Jorge Sampaio disse ser preciso encontrar um novo paradigma no relacionamento entre os agentes da Justiça, antes de Alberto Martins fechar a sessão com a mensagem de "consenso, consenso, consenso", após alegar que o diagnóstico da Justiça está feito e que é preciso concretizar as reformas em curso ou já planeadas.
O ex-Chefe de Estado fez críticas ao sindicalismo judiciário por se querer imiscuir na avaliação e funcionamento do sistema, propôs uma monitorização constante e ilimitada da aplicação das leis e pediu vigilância aos "tiques" corporativos que se movimentam no sector, numa alusão à influência e aos meios sofisticados de que certa criminalidade organizada dispõe.
Sampaio defendeu o actual modelo de designação do PGR, alegando que a escolha pelo Parlamento iria gerar a "maior confusão" como sucedeu com o Provedor de Justiça. A possibilidade de o Ministério Público poder ordenar inquéritos e sindicâncias à PJ foi também defendida pelo ex-chefe do Estado.
Quanto à crispação entre operadores judiciários, alertou que isso "perturba" o funcionamento do sistema e dá uma "péssima imagem" da Justiça.
Alberto Martins disse que a Justiça chegou a "um ponto de não retorno" em que é preciso avançar com as reformas, pois os diagnósticos "estão feitos".
Mostrou-se preocupado com o problema da sustentabilidade financeira do sistema de Justiça e apontou a cobrança de dívidas, insolvência, informatização, gestão de recursos, modernização do parque judiciária e mapa judiciário como caminhos prioritários e decisivos.
No plano da criminalidade organizada e sofisticada, Cunha Rodrigues observou que os delinquentes têm hoje "instrumentos poderosos" de acção e até de domesticação do poder.
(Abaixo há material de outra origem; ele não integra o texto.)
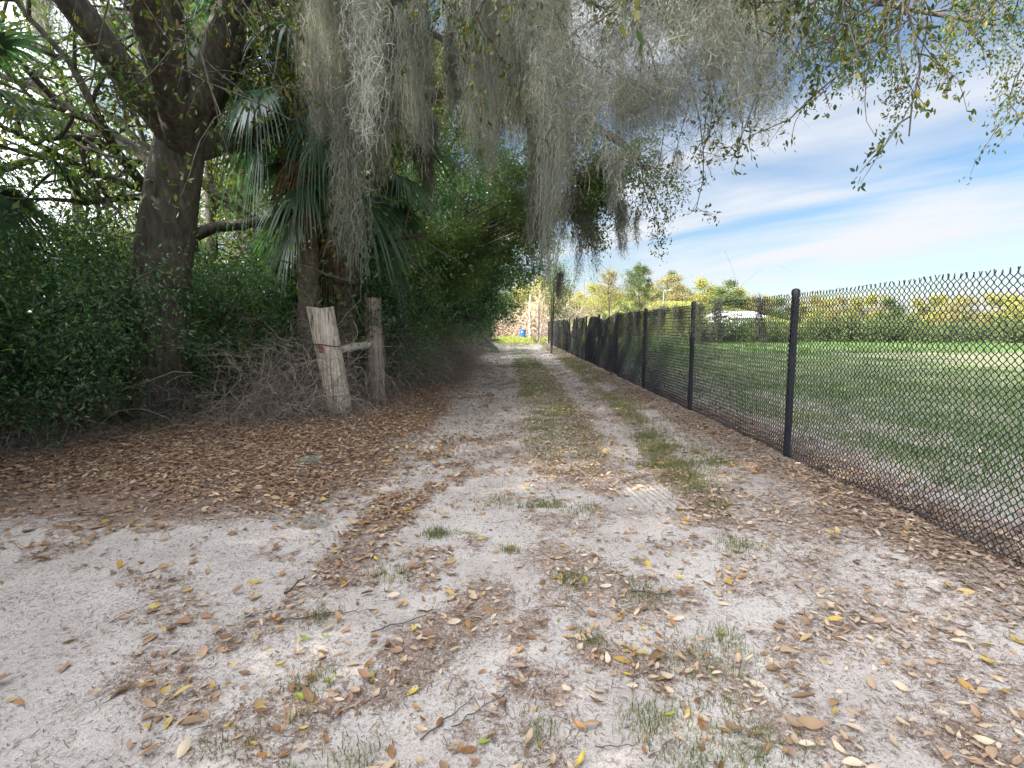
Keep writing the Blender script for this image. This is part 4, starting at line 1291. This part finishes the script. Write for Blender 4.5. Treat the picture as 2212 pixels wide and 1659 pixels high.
p1 = (-2.86, 9.1); z1 = float(gh(*p1))
post1 = log_post('gate_post', M['pale_wood'], (p1[0], p1[1], z1), 1.72, .20, .215, (-.26, .0), 'thick pale weathered gate post leaning left, wire round it', 61)
mb = MB(); t = np.linspace(0, TAU, 40)
cz = 1.13; cx = -.26 * cz / 1.72
mb.add(*tubes(np.stack([cx + .224 * np.cos(t), .224 * np.sin(t), cz + .03 * np.cos(t * 1 + .6) * -1 + .01 * np.sin(3 * t)], -1), .008, 6)); mb.build('wire', M['wire'], post1)
t = np.linspace(-1.95, -1.55, 8); zz = np.linspace(cz - .13, cz - .03, 4)
V = np.array([[cx + .222 * math.cos(a) + .004, .224 * math.sin(a), z] for z in zz for a in t]); f = np.array([[r_ * 8 + c_, r_ * 8 + c_ + 1, r_ * 8 + c_ + 9, r_ * 8 + c_ + 8] for r_ in range(3) for c_ in range(7)])
mb = MB(); mb.add(V, f); mb.build('rust_patch', M['rust'], post1)
p2 = (-2.62, 10.65); z2 = float(gh(*p2))
post2 = log_post('gate_post', M['dark_wood'], (p2[0], p2[1], z2), 1.95, .155, .165, (-.03, 0), 'darker grey-brown gate post standing behind, wrapped in vines', 62)
for i in range(9):
    g = np.random.default_rng(630 + i); a0 = g.uniform(0, TAU)
    z = np.linspace(0, g.uniform(.9, 1.7), 16); a = a0 + z * g.uniform(-1.6, 1.6) + g.normal(0, .05, 16)
    rr = .175 + .02 * np.sin(z * 7 + i)
    mb = MB(); mb.add(*tubes(np.stack([-.02 + rr * np.cos(a), rr * np.sin(a), z], -1), np.linspace(.012, .005, 16), 5)); mb.build('vine_stem', M['dry_twig'], post2)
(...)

Considerou mesmo que enquanto os beneficiários dessa actividade estiverem em redor da política será difícil fazer algumas reformas.
Gomes Canotilho falou do MP e da legalidade democrática e Laborinho Lúcio sobre "Política e Justiça", num debate em que a formação em Direito pela Universidade de Coimbra de vários dos intervenientes foi tema para piadas e nostalgia à volta de peripécias ocorridas na cidade do Mondego.